Homily on Matthew 2:1-12

This morning we read the last of the Christmas lessons, the visit of the Magi; today is, after all, is the official end of Christmastide—the Feast of the Epiphany.  Today, when a couple have a baby, say a little boy,  friends and family members all ask the same series of questions: how tall, what weight, and what have you decided to name him?  When Jesus was born, probably somewhere around 4 B.C., things were a bit different.  Jesus was, after all, born in a barn or a cave and laid in a feeding trough; obviously this birth did not take place in the most hygienic of surrounding.

Our popular Christmas carols and legions of greeting cards tend to compress events into a single, seamless event; if truth be told we really have not a single clue about the sequence of events: how long had Mary and Joseph been in Bethlehem, how long after Jesus’ birth did the excited, jabbering, smelly shepherds intrude on the young family’s privacy; or at what point did the Magi find their way from Persia (modern day Iran) to Jerusalem, and finally to the little village of Bethlehem.  We cannot answer these questions, and, perhaps, the answers aren’t really important.

Magi, like the shepherds, found their way to Bethlehem; they were not Kings in fact, rather they were Wiseman, astrologers who advised kings based on their knowledge of the stars and the motions of the heavens.  It was this knowledge that enabled them to find their way to the manger. They did not have the advantage of hearing the news from the Holy angels; they had to find their own way, just as you and I do today.

Have you ever heard anyone complain that things today just aren’t the way they were in the “good ole days”?  Maybe you have thought nostalgically about the day when pews were filled for worship and Sunday Schools were bursting at the seams, the days when no store was ever open on Sunday and youth sporting events wouldn’t dare intrude on Sunday morning church time.  Those days are long gone; gone are the days when the prevailing culture supported the practice of religious faith.  Today many retail establishments require employees to be able to work Sundays as these stores are open seven days a week and some never close.  Families miss church, and children miss Sunday School because of a sporting event in another city.  More than a few people have told me that Sundays are the only day they have to sleep in, do chores, cut the grass, or shop for groceries.  Many people no longer believe that going to church is a necessary or important part of their lives.

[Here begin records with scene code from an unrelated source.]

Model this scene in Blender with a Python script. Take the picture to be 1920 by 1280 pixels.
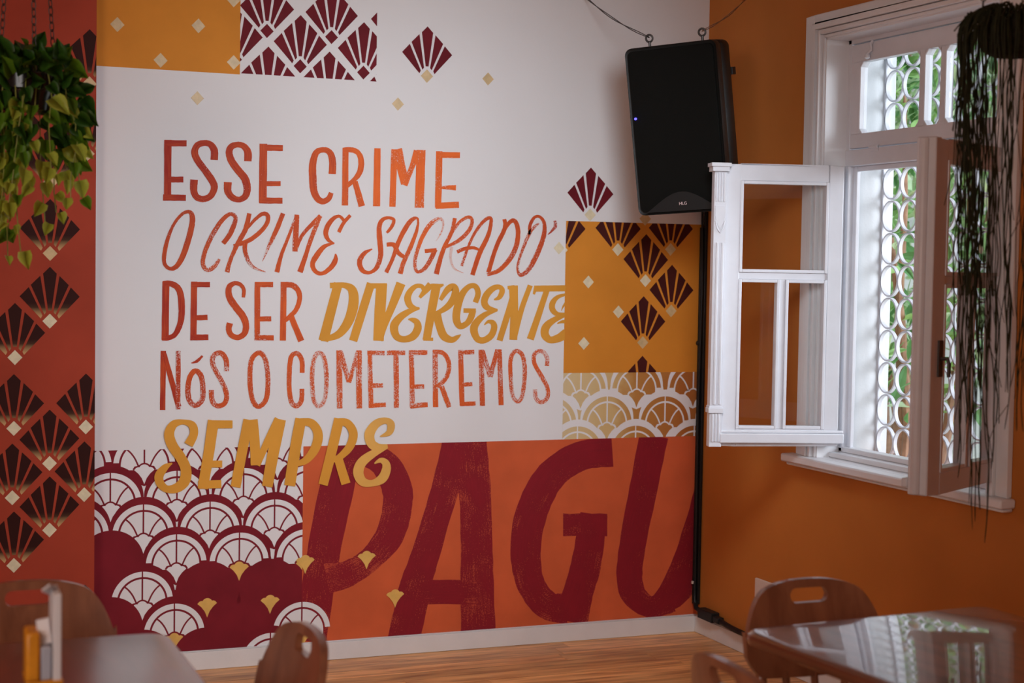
import bpy, bmesh, math, random
from mathutils import Vector, Matrix
random.seed(7)
SC = bpy.context.scene
for o in list(bpy.data.objects): bpy.data.objects.remove(o)
COL = SC.collection
PI = math.pi
# ------------------------------------------------------------------ camera
FPX = 3012.28; YAW, PIT, ROL = 0.38128655, -0.04580492, 0.01638878
CAM = Vector((-3.418, -6.267, 1.6))
dv = Vector((math.sin(YAW)*math.cos(PIT), math.cos(YAW)*math.cos(PIT), math.sin(PIT)))
r0 = Vector((math.cos(YAW), -math.sin(YAW), 0)); u0 = r0.cross(dv)
rv = math.cos(ROL)*r0+math.sin(ROL)*u0; uv_ = -math.sin(ROL)*r0+math.cos(ROL)*u0
def ray(x, y): return dv+rv*((x-960)/FPX)-uv_*((y-640)/FPX)
def hit(x, y, ax, v):
    q = ray(x, y); return CAM+q*((v-CAM[ax])/q[ax])
def far(x, y, dist): return CAM+ray(x, y).normalized()*dist
cd = bpy.data.cameras.new('camera'); cam = bpy.data.objects.new('camera', cd); COL.objects.link(cam)
cam.matrix_world = Matrix(((rv.x, uv_.x, -dv.x, CAM.x), (rv.y, uv_.y, -dv.y, CAM.y), (rv.z, uv_.z, -dv.z, CAM.z), (0, 0, 0, 1)))
cd.sensor_width = 36; cd.lens = FPX/1920*36; cd.clip_start = 0.05; cd.clip_end = 200
cd.dof.use_dof = True; cd.dof.focus_distance = 6.1; cd.dof.aperture_fstop = 3.0
SC.camera = cam
# ------------------------------------------------------------------ sky, sun, lights, exposure
w = bpy.data.worlds.new('overcast_sky'); SC.world = w; w.use_nodes = True
nt = w.node_tree; bg = nt.nodes['Background']
tc = nt.nodes.new('ShaderNodeTexCoord'); sx = nt.nodes.new('ShaderNodeSeparateXYZ'); cr = nt.nodes.new('ShaderNodeValToRGB')
nt.links.new(tc.outputs['Generated'], sx.inputs[0]); nt.links.new(sx.outputs['Z'], cr.inputs[0]); nt.links.new(cr.outputs[0], bg.inputs[0])
cr.color_ramp.elements[0].color = (.80, .86, .86, 1); cr.color_ramp.elements[1].color = (.74, .84, 1, 1)
bg.inputs[1].default_value = 0.60
def sun(dirv, e, col, ang):
    d = bpy.data.lights.new('sun', 'SUN'); d.energy = e; d.color = col; d.angle = ang
    o = bpy.data.objects.new('sun', d); COL.objects.link(o); o.rotation_euler = Vector(dirv).to_track_quat('-Z', 'Y').to_euler()
sun((.25, .2, -1), 2.4, (1, .96, .9), .2)
def area(name, loc, target, sx_, sy_, e, col):
    d = bpy.data.lights.new(name, 'AREA'); d.shape = 'RECTANGLE'; d.size = sx_; d.size_y = sy_; d.energy = e; d.color = col
    o = bpy.data.objects.new(name, d); COL.objects.link(o); o.location = loc
    o.rotation_euler = (Vector(target)-Vector(loc)).to_track_quat('-Z', 'Y').to_euler(); return o
area('back_left_fill_light', (-6.3, -6.6, 1.7), (-1.8, 0, 1.2), 2.8, 1.7, 66, (1, .96, .94))  # added soft fill from behind left, evens out the mural; no window built
area('warm_bounce_fill', (-5.0, -5.4, 2.5), (0, -1.6, 1.3), 0.9, 0.9, 22, (1, .55, .34))  # added warm fill standing in for bounce onto the ochre wall and casing
area('outside_daylight', (3.9, -4.9, 3.1), (-.9, -.6, 1.5), 4.2, 2.8, 500, (.84, .91, 1))
sd = bpy.data.lights.new('mural_fill_spot', 'SPOT'); sd.energy = 172; sd.color = (.86, .93, 1); sd.spot_size = math.radians(98); sd.spot_blend = 1; sd.shadow_soft_size = .3  # added unseen spot that brightens the middle of the mural
so_ = bpy.data.objects.new('mural_fill_spot', sd); COL.objects.link(so_); so_.location = (-1.35, -2.65, 2.45)
so_.rotation_euler = (Vector((-1.5, 0, 1.15))-Vector(so_.location)).to_track_quat('-Z', 'Y').to_euler()
SC.view_settings.view_transform = 'Standard'; SC.view_settings.look = 'None'
SC.view_settings.exposure = 0.0; SC.view_settings.gamma = 1.0; SC.view_settings.use_curve_mapping = False

# ------------------------------------------------------------------ materials
def lin(r, g, b): return tuple(((c/255)/12.92 if c/255 <= .04045 else ((c/255+.055)/1.055)**2.4) for c in (r, g, b))+(1,)
def N(nt, t, **k):
    n = nt.nodes.new(t)
    for a, b in k.items():
        if a in n.inputs.keys() if isinstance(a, str) else False: n.inputs[a].default_value = b
        else: setattr(n, a, b)
    return n
def mat(name, col, rough=.5, spec=.4, metal=0, noise=None, bump=None, coat=0, trans=0, emis=None):
    """noise=(scale, amount, stretch) mottles colour; bump=(scale, strength)"""
    m = bpy.data.materials.new(name); m.use_nodes = True; nt = m.node_tree; b = nt.nodes['Principled BSDF']
    b.inputs['Base Color'].default_value = (*col[:3], 1); b.inputs['Roughness'].default_value = rough
    b.inputs['Specular IOR Level'].default_value = spec; b.inputs['Metallic'].default_value = metal
    b.inputs['Coat Weight'].default_value = coat; b.inputs['Coat Roughness'].default_value = .08
    if emis: b.inputs['Emission Color'].default_value = (*emis[:3], 1); b.inputs['Emission Strength'].default_value = emis[3]
    if trans:
        b.inputs['Subsurface Weight'].default_value = 0
        t = nt.nodes.new('ShaderNodeBsdfTranslucent'); t.inputs[0].default_value = (col[0]*1.4, col[1]*1.3, col[2]*.8, 1)
        mx = nt.nodes.new('ShaderNodeMixShader'); mx.inputs[0].default_value = trans
        nt.links.new(b.outputs[0], mx.inputs[1]); nt.links.new(t.outputs[0], mx.inputs[2])
        nt.links.new(mx.outputs[0], nt.nodes['Material Output'].inputs[0])
    tc = nt.nodes.new('ShaderNodeTexCoord')
    if noise:
        mp = nt.nodes.new('ShaderNodeMapping'); mp.inputs['Scale'].default_value = noise[2] if len(noise) > 2 else (1, 1, 1)
        nt.links.new(tc.outputs['Object'], mp.inputs[0])
        n = nt.nodes.new('ShaderNodeTexNoise'); n.inputs['Scale'].default_value = noise[0]; n.inputs['Detail'].default_value = 6
        nt.links.new(mp.outputs[0], n.inputs[0])
        r = nt.nodes.new('ShaderNodeValToRGB'); a = noise[1]
        r.color_ramp.elements[0].position = .3; r.color_ramp.elements[1].position = .7
        r.color_ramp.elements[0].color = (*[c*(1-a) for c in col[:3]], 1); r.color_ramp.elements[1].color = (*[min(1, c*(1+a)) for c in col[:3]], 1)
        nt.links.new(n.outputs[0], r.inputs[0]); nt.links.new(r.outputs[0], b.inputs['Base Color'])
    if bump:
        n = nt.nodes.new('ShaderNodeTexNoise'); n.inputs['Scale'].default_value = bump[0]; n.inputs['Detail'].default_value = 5
        nt.links.new(tc.outputs['Object'], n.inputs[0])
        bp = nt.nodes.new('ShaderNodeBump'); bp.inputs['Strength'].default_value = bump[1]; bp.inputs['Distance'].default_value = .01
        nt.links.new(n.outputs[0], bp.inputs['Height']); nt.links.new(bp.outputs[0], b.inputs['Normal'])
    return m
def brushmat(name, dark, light, ground):
    """brush paint: stroke-aligned streaks from the uv map, tone and dryness from the stroke's own attributes"""
    m = bpy.data.materials.new(name); m.use_nodes = True; nt = m.node_tree; b = nt.nodes['Principled BSDF']
    b.inputs['Roughness'].default_value = .6; b.inputs['Specular IOR Level'].default_value = .18
    uvn = nt.nodes.new('ShaderNodeUVMap'); at = nt.nodes.new('ShaderNodeAttribute'); at.attribute_name = 'paint'
    sp = nt.nodes.new('ShaderNodeSeparateColor'); nt.links.new(at.outputs['Color'], sp.inputs[0])
    mp = nt.nodes.new('ShaderNodeMapping'); mp.inputs['Scale'].default_value = (9, 260, 1); nt.links.new(uvn.outputs[0], mp.inputs[0])
    st = nt.nodes.new('ShaderNodeTexNoise'); st.inputs['Scale'].default_value = 1; st.inputs['Detail'].default_value = 3; nt.links.new(mp.outputs[0], st.inputs[0])
    tc = nt.nodes.new('ShaderNodeTexCoord')
    gr = nt.nodes.new('ShaderNodeTexNoise'); gr.inputs['Scale'].default_value = 230; gr.inputs['Detail'].default_value = 2; nt.links.new(tc.outputs['Object'], gr.inputs[0])
    bl = nt.nodes.new('ShaderNodeTexNoise'); bl.inputs['Scale'].default_value = 9; nt.links.new(tc.outputs['Object'], bl.inputs[0])
    def M(op, a, b_, c=None):
        n = nt.nodes.new('ShaderNodeMath'); n.operation = op
        for i, v in enumerate((a, b_, c)):
            if v is None: continue
            if hasattr(v, 'is_output'): nt.links.new(v, n.inputs[i])
            else: n.inputs[i].default_value = v
        return n.outputs[0]
    tone = M('ADD', sp.outputs[0], M('MULTIPLY_ADD', st.outputs[0], .9, -.45)); tone = M('ADD', tone, M('MULTIPLY_ADD', bl.outputs[0], .8, -.4))
    mx = nt.nodes.new('ShaderNodeMix'); mx.data_type = 'RGBA'; mx.clamp_factor = True; nt.links.new(tone, mx.inputs[0])
    mx.inputs[6].default_value = dark; mx.inputs[7].default_value = light
    # dry mask: (streak*.5+grain*.5) < dryness
    s = M('ADD', M('MULTIPLY', st.outputs[0], .45), M('MULTIPLY', gr.outputs[0], .55))
    s = M('ADD', s, M('MULTIPLY_ADD', bl.outputs[0], .45, -.225))
    th = M('MULTIPLY_ADD', sp.outputs[1], .42, .27)
    d = M('MULTIPLY', M('SUBTRACT', th, s), 14.0)
    cl = nt.nodes.new('ShaderNodeClamp'); nt.links.new(d, cl.inputs[0])
    f = M('MULTIPLY', cl.outputs[0], .8)
    m2 = nt.nodes.new('ShaderNodeMix'); m2.data_type = 'RGBA'; nt.links.new(f, m2.inputs[0]); nt.links.new(mx.outputs[2], m2.inputs[6]); m2.inputs[7].default_value = ground
    nt.links.new(m2.outputs[2], b.inputs['Base Color'])
    return m
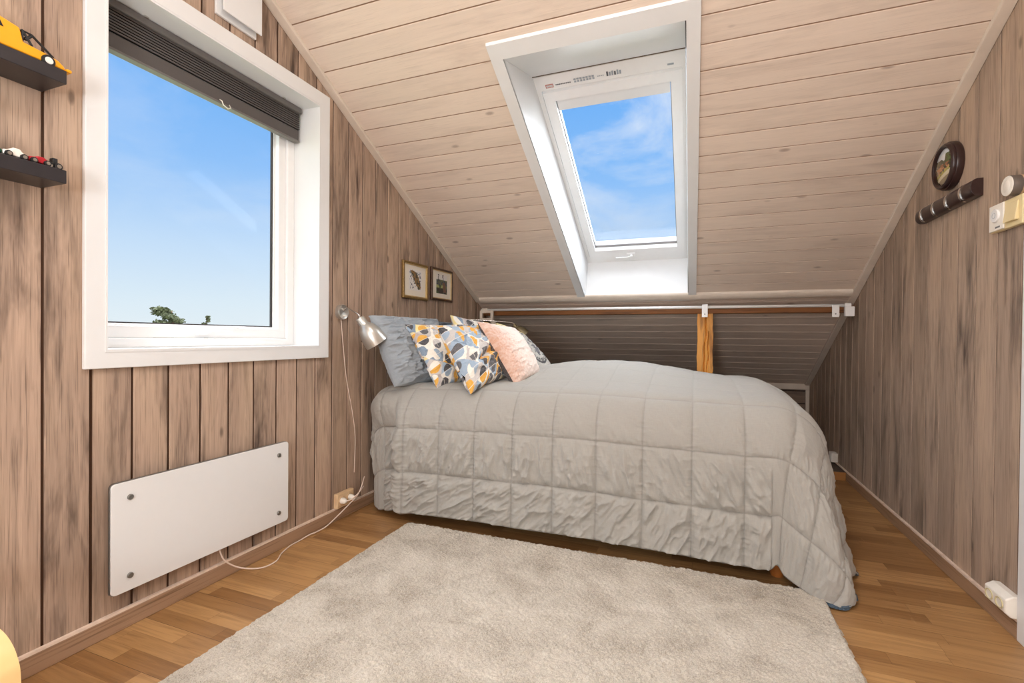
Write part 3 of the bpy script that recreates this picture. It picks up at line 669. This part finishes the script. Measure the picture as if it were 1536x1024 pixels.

Perhaps the learning we need to take away today is this.  The Feast of the Epiphany is about the revealing to a dark world the light of the savior; like the magi, each of us must find our own way to Bethlehem, unaided by the long-vanished props and supports which the society of yesteryear provided.  T.S. Elliot in his famous poem concludes the poem with these words:

We returned to our places, these Kingdoms,
But no longer at ease here, in the old dispensation

We entered  the Holy season of Advent/Christmas with joy and anticipation; we leave it now, maybe, like Elliot’s Magi, with a sense of disappointment and dissatisfaction, for if we have made the journey to Bethlehem and basked in the glow of divine light, we are, or by rights should be, dissatisfied with the world we see around us, and determined to do something, anything, to change things, to use our ill-at-ease-ness as an impetus to have our celebration of our savior’s birth mean something.  May these recent days anchor our souls and ground our being s in the eternal truths of our Creator.